The 1970s also marked the emergence of two broad-based dissident movements—one in defence of human rights, the other representing national minorities, both sharing a common cause against an authoritarian regime. They steadily gained in strength, notwithstanding domestic repression and foreign ambivalence bred by détente. A KGB report of December 1976 (on thousands of cases) gives some idea of the main currents of dissent: ‘revisionism and reformism’ (35 per cent), ‘nationalism’ (33.7 per cent), ‘Zionism’ (17.5 per cent), ‘religion’ (8.2 per cent), ‘fascism and neo-fascism’ (5.6 per cent), and other miscellaneous matters. Although samizdat included many different works, the main voice for the movement was a samizdat journal Chronicle of Current Events, which appeared first in 1968 and managed to publish bi-monthly issues almost uninterruptedly (except for an eighteen-month gap in 1972–4).

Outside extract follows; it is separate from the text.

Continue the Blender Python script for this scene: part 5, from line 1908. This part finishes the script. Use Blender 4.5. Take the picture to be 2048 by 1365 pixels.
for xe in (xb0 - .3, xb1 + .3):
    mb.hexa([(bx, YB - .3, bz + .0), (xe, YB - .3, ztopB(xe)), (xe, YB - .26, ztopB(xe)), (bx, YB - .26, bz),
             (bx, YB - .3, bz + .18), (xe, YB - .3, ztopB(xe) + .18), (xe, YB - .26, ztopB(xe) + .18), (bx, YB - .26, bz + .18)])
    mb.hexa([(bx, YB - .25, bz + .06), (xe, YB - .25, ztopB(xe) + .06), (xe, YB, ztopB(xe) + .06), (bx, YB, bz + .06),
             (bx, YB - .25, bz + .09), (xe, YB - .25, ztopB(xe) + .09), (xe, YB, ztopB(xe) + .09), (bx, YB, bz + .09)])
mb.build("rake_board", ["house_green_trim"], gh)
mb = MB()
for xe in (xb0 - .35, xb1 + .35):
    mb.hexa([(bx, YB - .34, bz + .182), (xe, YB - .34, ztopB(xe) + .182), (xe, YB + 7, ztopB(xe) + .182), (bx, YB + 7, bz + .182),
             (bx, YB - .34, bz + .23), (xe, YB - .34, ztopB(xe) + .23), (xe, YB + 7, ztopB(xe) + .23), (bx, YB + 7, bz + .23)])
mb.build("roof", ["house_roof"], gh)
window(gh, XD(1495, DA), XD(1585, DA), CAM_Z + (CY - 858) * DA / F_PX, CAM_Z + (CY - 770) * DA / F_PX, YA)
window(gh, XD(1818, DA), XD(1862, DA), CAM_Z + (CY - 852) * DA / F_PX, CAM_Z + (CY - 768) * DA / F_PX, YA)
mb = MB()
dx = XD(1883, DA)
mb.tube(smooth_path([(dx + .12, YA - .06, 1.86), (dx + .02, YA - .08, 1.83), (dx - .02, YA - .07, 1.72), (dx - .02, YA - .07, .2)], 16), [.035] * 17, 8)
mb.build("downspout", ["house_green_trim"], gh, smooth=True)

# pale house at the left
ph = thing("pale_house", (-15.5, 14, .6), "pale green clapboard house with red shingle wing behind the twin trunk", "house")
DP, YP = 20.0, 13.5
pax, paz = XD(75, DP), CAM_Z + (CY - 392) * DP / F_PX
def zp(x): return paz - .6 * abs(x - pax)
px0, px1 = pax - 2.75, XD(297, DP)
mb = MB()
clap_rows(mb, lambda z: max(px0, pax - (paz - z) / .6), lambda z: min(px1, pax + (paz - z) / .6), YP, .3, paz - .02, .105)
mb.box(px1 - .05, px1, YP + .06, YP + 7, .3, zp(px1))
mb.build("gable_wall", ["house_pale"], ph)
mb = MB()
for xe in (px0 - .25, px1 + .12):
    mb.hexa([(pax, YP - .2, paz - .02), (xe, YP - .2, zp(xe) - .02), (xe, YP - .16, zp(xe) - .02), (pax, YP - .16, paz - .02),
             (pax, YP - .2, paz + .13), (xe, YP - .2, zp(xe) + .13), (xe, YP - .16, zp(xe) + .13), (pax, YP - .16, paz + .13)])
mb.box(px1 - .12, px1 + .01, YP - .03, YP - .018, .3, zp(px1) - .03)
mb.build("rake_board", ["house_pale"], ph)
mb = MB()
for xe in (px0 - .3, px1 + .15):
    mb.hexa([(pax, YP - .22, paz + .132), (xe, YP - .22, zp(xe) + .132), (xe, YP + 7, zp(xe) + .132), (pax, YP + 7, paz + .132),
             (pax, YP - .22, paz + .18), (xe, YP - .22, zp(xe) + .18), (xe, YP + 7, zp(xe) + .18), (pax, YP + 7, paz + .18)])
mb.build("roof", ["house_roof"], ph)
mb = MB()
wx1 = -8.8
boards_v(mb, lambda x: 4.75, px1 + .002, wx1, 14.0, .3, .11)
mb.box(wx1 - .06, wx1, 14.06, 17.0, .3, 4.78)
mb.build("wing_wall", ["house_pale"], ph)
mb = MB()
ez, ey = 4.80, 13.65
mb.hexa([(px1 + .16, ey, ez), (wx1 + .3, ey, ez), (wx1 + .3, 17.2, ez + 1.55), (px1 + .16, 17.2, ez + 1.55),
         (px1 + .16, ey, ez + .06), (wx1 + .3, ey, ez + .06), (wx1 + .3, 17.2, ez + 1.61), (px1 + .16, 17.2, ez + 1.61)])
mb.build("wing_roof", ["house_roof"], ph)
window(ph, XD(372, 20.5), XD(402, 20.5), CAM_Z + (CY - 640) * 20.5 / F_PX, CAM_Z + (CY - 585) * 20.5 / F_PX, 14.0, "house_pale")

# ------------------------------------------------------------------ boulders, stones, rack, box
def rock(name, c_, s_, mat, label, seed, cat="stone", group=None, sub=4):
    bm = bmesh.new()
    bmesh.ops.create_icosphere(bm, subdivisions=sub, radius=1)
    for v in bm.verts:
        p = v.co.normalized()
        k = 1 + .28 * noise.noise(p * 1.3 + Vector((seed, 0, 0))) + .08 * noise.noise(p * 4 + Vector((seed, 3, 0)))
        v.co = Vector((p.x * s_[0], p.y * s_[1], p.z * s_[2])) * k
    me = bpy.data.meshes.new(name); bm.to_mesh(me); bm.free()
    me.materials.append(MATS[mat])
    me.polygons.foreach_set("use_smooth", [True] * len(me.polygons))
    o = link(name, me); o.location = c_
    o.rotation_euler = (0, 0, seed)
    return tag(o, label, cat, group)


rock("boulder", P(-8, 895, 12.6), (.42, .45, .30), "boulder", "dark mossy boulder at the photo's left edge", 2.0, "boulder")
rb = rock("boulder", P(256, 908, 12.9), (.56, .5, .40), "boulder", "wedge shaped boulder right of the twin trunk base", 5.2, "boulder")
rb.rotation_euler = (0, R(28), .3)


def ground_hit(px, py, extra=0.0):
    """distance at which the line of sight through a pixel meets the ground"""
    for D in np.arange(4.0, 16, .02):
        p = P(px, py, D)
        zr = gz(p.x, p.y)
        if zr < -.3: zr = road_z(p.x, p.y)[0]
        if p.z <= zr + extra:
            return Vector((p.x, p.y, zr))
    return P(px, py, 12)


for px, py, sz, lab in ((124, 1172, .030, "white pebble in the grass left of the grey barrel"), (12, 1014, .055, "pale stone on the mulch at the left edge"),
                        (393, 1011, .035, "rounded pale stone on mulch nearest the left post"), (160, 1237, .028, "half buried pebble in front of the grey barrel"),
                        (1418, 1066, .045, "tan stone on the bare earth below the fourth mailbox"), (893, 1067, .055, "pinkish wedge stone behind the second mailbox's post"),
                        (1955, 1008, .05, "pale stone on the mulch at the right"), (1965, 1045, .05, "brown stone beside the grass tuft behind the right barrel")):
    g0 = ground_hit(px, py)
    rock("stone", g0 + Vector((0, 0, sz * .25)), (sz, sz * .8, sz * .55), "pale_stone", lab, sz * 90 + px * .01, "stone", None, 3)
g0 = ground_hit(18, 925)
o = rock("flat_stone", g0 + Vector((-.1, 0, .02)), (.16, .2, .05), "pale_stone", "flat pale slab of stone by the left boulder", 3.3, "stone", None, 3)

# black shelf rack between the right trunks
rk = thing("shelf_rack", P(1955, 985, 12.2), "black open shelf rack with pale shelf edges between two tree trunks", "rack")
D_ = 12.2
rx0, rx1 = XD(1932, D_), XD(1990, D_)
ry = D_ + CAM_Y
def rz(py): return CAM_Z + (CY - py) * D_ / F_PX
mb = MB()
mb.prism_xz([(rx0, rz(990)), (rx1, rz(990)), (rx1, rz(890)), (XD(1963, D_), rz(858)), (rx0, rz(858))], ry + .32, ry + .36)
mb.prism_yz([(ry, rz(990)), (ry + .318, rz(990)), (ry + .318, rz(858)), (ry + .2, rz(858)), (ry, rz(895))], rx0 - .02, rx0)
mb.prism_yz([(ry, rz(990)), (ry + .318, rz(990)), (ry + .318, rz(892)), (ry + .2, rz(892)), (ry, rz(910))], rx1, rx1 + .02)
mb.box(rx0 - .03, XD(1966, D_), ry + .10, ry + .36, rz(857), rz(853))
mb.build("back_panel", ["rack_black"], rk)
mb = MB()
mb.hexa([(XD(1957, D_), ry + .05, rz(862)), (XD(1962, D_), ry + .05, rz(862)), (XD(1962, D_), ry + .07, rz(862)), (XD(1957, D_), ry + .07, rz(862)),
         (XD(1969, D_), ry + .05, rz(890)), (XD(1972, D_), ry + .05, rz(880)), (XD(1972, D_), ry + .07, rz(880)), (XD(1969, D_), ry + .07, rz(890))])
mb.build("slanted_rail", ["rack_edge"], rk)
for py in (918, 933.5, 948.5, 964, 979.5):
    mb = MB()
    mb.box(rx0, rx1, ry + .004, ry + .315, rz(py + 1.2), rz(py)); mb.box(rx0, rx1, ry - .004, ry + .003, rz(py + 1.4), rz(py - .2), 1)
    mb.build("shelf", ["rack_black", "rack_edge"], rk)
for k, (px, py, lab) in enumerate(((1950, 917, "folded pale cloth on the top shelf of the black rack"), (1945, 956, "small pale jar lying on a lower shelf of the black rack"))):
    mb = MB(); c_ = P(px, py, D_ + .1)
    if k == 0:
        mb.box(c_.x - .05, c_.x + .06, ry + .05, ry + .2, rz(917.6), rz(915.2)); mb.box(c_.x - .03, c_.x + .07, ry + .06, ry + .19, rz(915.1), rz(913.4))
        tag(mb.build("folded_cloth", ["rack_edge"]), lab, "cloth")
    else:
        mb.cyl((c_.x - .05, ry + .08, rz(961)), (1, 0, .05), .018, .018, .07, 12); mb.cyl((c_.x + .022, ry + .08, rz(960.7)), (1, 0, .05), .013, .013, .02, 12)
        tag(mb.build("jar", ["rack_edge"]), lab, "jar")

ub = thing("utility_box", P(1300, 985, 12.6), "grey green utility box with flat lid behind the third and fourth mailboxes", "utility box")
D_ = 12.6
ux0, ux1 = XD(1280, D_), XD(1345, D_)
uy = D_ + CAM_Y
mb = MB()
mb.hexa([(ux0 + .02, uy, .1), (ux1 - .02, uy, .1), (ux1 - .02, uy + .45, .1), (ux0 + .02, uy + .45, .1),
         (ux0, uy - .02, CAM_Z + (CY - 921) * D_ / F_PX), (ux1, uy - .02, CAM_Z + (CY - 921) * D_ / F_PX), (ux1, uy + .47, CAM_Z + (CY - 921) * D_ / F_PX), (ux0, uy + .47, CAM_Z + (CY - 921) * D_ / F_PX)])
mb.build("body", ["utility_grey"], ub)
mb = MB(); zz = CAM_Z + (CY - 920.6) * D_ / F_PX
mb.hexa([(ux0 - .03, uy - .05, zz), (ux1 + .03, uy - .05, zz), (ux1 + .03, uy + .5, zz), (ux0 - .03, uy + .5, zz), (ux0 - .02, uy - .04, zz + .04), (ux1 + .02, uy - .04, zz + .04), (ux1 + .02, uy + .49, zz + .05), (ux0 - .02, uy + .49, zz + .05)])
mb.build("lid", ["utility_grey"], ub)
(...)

Compared to the preceding decade, this dissident movement of the 1970s was different in several respects. First, although belles-lettres remained important, the movement itself became much more political. A KGB report in 1970 noted that the earlier samizdat had been primarily literary, but of late consisted chiefly of ‘political programmatic’ materials, influenced mainly by Yugoslav and Czechoslovak literature. Second, dissent was more widespread, spilling beyond secret circles and tiny demonstrations to envelop larger segments of society, with nearly 300,000 adherents (mostly supporters and sympathizers, including some 20,000 political prisoners and people under surveillance or investigation). That was a far cry from the ‘35 to 40’ dissidents that the KGB reported a few years earlier. The growth of dissent was also apparent in the mushrooming of samizdat, which included some 4,000 volumes in 1979. The KGB warned that dissent was especially strong among the young—in its view, because they were denied access to professional organizations (for example, only 48 of the 75,490 members of the Union of Writers being under the age of 30). Third, dissent was better organized, especially after Andrei Sakharov (a full member of the prestigious Academy of Sciences and leading figure in Soviet nuclear development) and others founded the ‘Human Rights Committee’ in November 1970.

Predictably, the dissident movement aroused growing concern, especially in the KGB. Dismayed by the Politburo’s reluctance to deal with Sakharov, in September 1973 the KGB chief, Andropov, warned that the failure to act not only enraged honest Soviet citizens but also encouraged ‘certain circles of the intelligentsia and youth’ to flout authority. Their motto, he claimed, was ‘Act boldly, publicly, involve Western correspondents, rely on the support of the bourgeois press, and no one will dare touch you’. Emphasizing the need to interdict the ‘hostile activities of Solzhenitsyn and Sakharov’, he proposed to put Solzhenitsyn on trial (afterwards offering him foreign exile) and to quarantine Sakharov in Novosibirsk. After Solzhenitsyn’s forced extradition and deprivation of citizenship in 1974, the regime focused increasingly on Sakharov, whom the KGB accused in 1975 of ‘evolution in the direction of open anti-Sovietism and direct support for the forces of international reaction’. Although the KGB urgently demanded vigorous action against Sakharov, the Politburo demurred—in large part for fear of the negative repercussions on détente. But patience wore thin, even for the timorous Brezhnev, who made this comment at a Politburo meeting of 8 June 1978: ‘The reasons for our extraordinary tolerance of Sakharov are known to all. But there is a limit to everything. To leave his attacks without a response is impossible.’ Western furore over Afghanistan removed the final inhibition; with nothing to lose, the regime approved a KGB proposal to exile Sakharov to the closed city of Gorky, thereby cutting off his access to Westerners.

While dissenters like Sakharov and writers like Solzhenitsyn captured world attention, no less significant was the political dissent sweeping minority nationalities. The most visible, for Western observers, was the Jewish movement, the product of official anti-religious repression (by the 1970s only thirty synagogues existed in European Russia) and an anti-Israeli foreign policy that fanned popular anti-Semitism. But powerful nationalist movements also appeared in all the republics, especially in Ukraine, the Baltic states, and the Caucasus. The intensity of nationalist sentiment was dramatically revealed in 1978, when mass demonstrations in Tbilisi forced the government to abandon plans to eliminate Georgian as the official state language inside the republic. Tensions also mounted in the Muslim republics of Central Asia, fuelled by a steady influx of Russian immigrants and the repression of Islam.